Le parti islamiste PJD, à la tête du gouvernement marocain depuis une décennie, a essuyé une défaite historique lors des élections législatives au profit de partis considérés comme sers rivaux directs.
Le scrutin du 8 septembre a été un choc pour le Parti de la justice et du développement (PJD,) s’est effondré, passant de 125 sièges dans l’assemblée sortante à 12, a indiqué jeudi le ministre de l’Intérieur Abdelouafi Laftit.
Le Maroc, cette fois, a évité le piège d’une polarisation malsaine entre les islamistes du PJD et le RNI. Il faut dire que depuis 2016 surtout, toute une série de rumeurs, d’affaires et de scandales de diverses envergures et touchant des registres variés ont éclaté au grand jour, démontrant le visage sombre d’un PJD aux principes flottants.
Le vote populaire a sanctionné un parti qui a négligé la transformation structurelle de l’économie marocaine, la promotion du secteur industriel, l’emploi, la croissance. Le plan d’accélération industrielle 2014-2020 (PAI), qui a permis de lancer 54 écosystèmes englobant 14 secteurs industriels, n’a pu prendre son essor qu’avec le concours de plus de 30 associations et fédérations professionnelles.
Le PJD n’a jamais pu bâtir une majorité homogène. Il a donc dû composer avec une coalition hétéroclite et instable marquée par des dissensions majeures sur nombre de sujets.
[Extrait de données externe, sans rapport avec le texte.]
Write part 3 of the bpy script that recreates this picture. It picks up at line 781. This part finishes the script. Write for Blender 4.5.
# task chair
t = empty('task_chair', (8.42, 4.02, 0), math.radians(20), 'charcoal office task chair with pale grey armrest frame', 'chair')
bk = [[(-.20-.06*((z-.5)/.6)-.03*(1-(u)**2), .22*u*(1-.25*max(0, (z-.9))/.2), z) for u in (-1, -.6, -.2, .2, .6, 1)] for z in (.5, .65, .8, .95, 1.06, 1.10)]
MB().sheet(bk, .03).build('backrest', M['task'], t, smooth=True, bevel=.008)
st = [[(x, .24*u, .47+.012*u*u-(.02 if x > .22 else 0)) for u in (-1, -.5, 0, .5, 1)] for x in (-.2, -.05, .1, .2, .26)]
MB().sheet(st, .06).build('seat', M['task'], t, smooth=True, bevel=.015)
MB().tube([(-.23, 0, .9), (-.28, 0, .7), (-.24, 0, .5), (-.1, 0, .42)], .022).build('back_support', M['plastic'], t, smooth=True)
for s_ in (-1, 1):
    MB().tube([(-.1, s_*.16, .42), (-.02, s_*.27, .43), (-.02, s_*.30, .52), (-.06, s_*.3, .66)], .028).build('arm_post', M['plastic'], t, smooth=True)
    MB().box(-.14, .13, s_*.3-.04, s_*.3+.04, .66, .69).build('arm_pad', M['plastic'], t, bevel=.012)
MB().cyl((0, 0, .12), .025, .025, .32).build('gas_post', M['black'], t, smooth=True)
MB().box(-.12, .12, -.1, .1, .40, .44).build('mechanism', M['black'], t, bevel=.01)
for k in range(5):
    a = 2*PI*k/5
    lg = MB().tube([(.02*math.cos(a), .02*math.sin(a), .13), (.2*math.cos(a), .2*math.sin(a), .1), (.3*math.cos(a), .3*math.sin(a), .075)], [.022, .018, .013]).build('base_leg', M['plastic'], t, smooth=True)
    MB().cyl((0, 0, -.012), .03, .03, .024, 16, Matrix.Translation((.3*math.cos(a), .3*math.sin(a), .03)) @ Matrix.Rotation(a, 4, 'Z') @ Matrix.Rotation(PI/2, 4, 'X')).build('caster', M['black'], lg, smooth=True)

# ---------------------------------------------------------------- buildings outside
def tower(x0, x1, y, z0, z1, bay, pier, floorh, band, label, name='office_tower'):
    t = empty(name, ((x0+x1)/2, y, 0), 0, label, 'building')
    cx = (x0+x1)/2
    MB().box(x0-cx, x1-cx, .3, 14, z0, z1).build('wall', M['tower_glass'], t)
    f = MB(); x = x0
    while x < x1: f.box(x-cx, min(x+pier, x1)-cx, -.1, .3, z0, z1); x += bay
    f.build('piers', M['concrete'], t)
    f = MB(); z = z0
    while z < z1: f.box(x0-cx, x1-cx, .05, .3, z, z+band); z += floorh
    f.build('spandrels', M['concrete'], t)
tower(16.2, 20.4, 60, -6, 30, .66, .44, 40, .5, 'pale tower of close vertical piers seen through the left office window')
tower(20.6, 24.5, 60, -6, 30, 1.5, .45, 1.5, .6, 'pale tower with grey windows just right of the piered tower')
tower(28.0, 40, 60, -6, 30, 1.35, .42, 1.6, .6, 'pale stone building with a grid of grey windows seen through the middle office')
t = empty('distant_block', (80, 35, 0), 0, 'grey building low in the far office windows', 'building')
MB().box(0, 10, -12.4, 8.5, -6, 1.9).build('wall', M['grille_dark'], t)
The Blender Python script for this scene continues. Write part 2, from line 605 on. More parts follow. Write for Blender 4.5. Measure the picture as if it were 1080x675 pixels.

Les observateurs politiques se souviennent d’un El Mostafa Ramid boudant quatre réunions d’affilée du conseil de gouvernement en raison de la non-publication du Plan d’action national en matière de démocratie et des droits de l’homme au Bulletin officiel, malgré la situation difficile du pays qui exigeait une action gouvernementale apaisée. Mi-2020, les Marocains ont été choqués de constater qu’un ministre qui préside la Caisse nationale de la sécurité sociale (CNSS) et Ramid lui-même se sont dispensés de l’obligation de déclarer leurs propres salariés sans qu’ils démissionnent.
La dernière sortie de l’ex-chef du gouvernement a été catastrophique : les Marocains découvrent un homme plus à l’aise dans son rôle d’homme politique rompu aux joutes verbales indécentes avec les adversaires de son parti que dans celui d’un ancien responsable de premier plan censé défendre le bilan du PJD et soumis à un certain devoir de réserve.
Selon des résultats finaux, après dépouillement de 100 % des bulletins, le PJD arrive loin derrière ses principaux rivaux, le Rassemblement national des indépendants (RNI), le Parti Authenticité et Modernité (PAM), et le vieux Parti de l’Istiqlal, qui ont totalisé respectivement 102, 87 et 81 sièges (sur 395).
Résultat: la direction du parti, décriée, a pris «toute sa responsabilité politique» et présenté sa démission jeudi après-midi, y compris le secrétaire général et chef du gouvernement sortant, Saad-Dine El Otmani. Ce dernier n’a pas été réélu député dans sa circonscription à Rabat.
Le PJD va désormais basculer dans l’opposition, sa «position naturelle», selon un communiqué de cette formation.
«Une nouvelle séquence s’ouvre avec des partis qui ne contestent pas les fondements du pouvoir», a déclaré le politologue Mustapha Sehimi.
L’ampleur de la défaite des islamistes est inattendue. Médias et analystes pensaient que le PJD figurerait dans le peloton de tête. Longtemps cantonné dans l’opposition, le PJD espérait briguer un troisième mandat consécutif à la tête de l’exécutif.
Il reviendra au roi Mohammed VI de nommer le nouveau chef du gouvernement, issu du parti arrivé en tête. Le taux de participation a atteint 50,35% au niveau national, selon le ministère de l’Intérieur, contre seulement 43% lors des législatives de 2016. Aux dernières élections locales en 2015, il était de 53%.
C’est la première fois que les quelque 18 millions d’électeurs choisissaient leurs députés le même jour que leurs représentants communaux et régionaux. Pour la première fois depuis les premières élections au Maroc (1960), la répartition des sièges à la Chambre des représentants était calculée sur la base du nombre d’électeurs inscrits et non de votants. Une loi contestée par le PJD mais qui a finalement sauvé sa tête.